Written problem: Spot each line in the records below where the word "this" occurs, then copy it.

Raw data:

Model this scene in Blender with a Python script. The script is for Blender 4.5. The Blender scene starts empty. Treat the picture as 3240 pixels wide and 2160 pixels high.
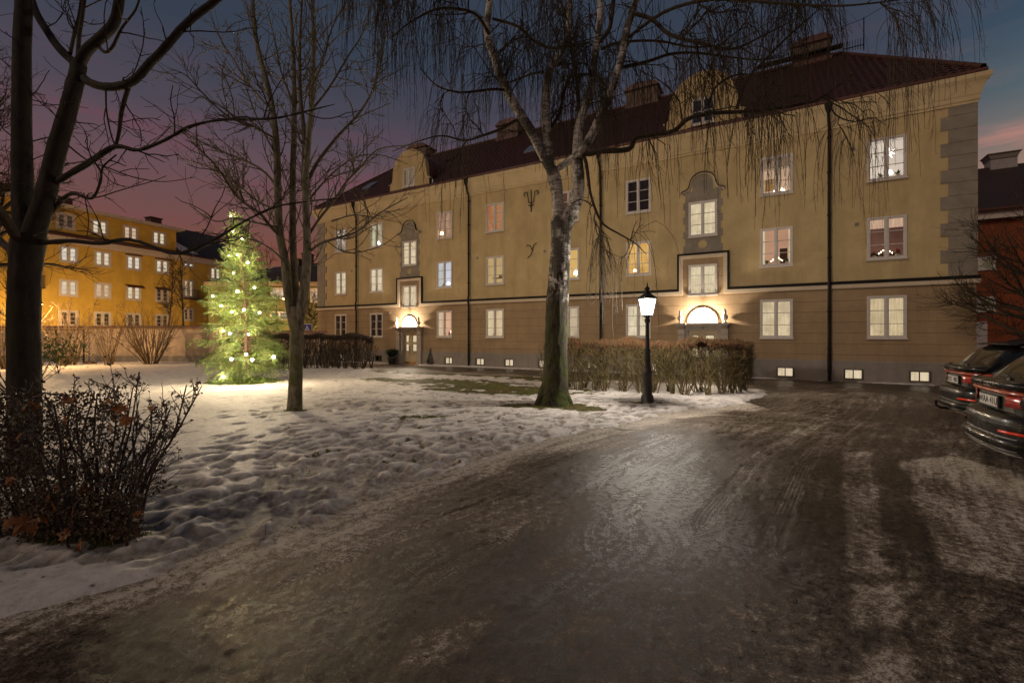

---

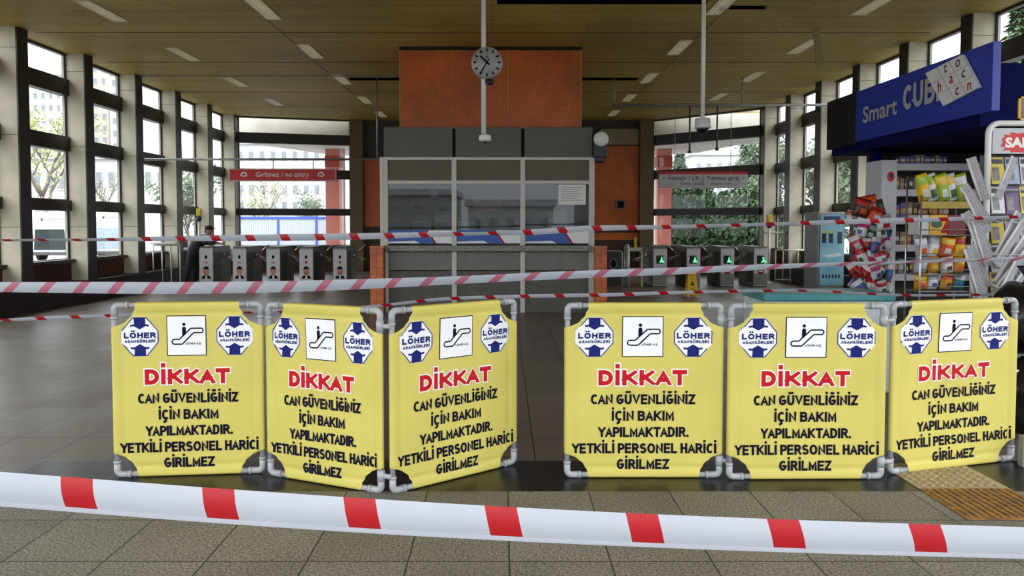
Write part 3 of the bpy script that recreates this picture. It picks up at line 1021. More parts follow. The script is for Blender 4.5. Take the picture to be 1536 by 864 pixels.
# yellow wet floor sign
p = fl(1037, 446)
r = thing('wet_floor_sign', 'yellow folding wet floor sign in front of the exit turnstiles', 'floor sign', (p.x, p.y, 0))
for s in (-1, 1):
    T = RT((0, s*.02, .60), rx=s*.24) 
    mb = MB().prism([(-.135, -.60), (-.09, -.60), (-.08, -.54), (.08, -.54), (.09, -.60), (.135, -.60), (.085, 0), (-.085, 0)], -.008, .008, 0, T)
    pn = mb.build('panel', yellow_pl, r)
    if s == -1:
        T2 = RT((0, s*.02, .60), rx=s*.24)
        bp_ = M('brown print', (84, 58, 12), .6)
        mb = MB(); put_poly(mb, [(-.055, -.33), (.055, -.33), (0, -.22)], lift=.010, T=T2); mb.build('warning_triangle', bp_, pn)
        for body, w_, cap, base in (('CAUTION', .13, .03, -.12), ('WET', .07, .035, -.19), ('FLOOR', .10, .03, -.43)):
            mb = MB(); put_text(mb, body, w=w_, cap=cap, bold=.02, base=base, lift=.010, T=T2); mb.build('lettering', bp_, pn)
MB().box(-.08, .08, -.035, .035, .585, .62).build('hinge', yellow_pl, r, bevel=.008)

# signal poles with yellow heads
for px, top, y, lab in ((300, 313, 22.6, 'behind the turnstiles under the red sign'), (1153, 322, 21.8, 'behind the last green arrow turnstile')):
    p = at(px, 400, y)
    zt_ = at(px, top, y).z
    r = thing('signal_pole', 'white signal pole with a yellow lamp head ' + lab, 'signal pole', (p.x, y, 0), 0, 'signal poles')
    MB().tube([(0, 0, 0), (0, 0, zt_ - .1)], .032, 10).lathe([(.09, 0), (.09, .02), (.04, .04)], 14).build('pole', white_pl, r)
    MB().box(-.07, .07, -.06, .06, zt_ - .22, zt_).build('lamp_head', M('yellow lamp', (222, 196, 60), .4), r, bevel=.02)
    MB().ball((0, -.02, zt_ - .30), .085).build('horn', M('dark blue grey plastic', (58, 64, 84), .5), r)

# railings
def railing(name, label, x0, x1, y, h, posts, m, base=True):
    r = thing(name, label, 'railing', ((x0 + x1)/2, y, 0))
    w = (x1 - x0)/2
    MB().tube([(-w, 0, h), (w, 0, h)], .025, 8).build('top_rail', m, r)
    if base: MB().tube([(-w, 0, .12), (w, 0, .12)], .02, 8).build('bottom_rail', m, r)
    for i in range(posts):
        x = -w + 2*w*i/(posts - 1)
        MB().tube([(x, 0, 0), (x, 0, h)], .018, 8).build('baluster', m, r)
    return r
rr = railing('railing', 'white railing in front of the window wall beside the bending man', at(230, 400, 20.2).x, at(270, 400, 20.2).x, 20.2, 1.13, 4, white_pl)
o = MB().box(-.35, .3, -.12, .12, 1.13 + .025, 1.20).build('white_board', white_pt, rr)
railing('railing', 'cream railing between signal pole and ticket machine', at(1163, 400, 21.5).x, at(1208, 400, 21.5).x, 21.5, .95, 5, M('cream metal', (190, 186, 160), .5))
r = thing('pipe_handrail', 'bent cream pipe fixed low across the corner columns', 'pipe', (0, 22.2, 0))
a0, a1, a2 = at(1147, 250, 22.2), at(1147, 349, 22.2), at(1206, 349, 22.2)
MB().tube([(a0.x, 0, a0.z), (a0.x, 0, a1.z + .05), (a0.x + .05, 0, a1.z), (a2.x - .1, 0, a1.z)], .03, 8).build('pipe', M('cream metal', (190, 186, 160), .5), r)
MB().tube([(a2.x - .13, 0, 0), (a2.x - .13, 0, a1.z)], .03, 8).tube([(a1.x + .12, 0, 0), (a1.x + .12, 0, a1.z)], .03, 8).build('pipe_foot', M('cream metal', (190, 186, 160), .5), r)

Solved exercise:
Model this scene in Blender with a Python script. The script is for Blender 4.5. The Blender scene starts empty. Treat the picture as 3240 pixels wide and 2160 pixels high.
Write part 3 of the bpy script that recreates this picture. It picks up at line 1021. More parts follow. The script is for Blender 4.5. Take the picture to be 1536 by 864 pixels.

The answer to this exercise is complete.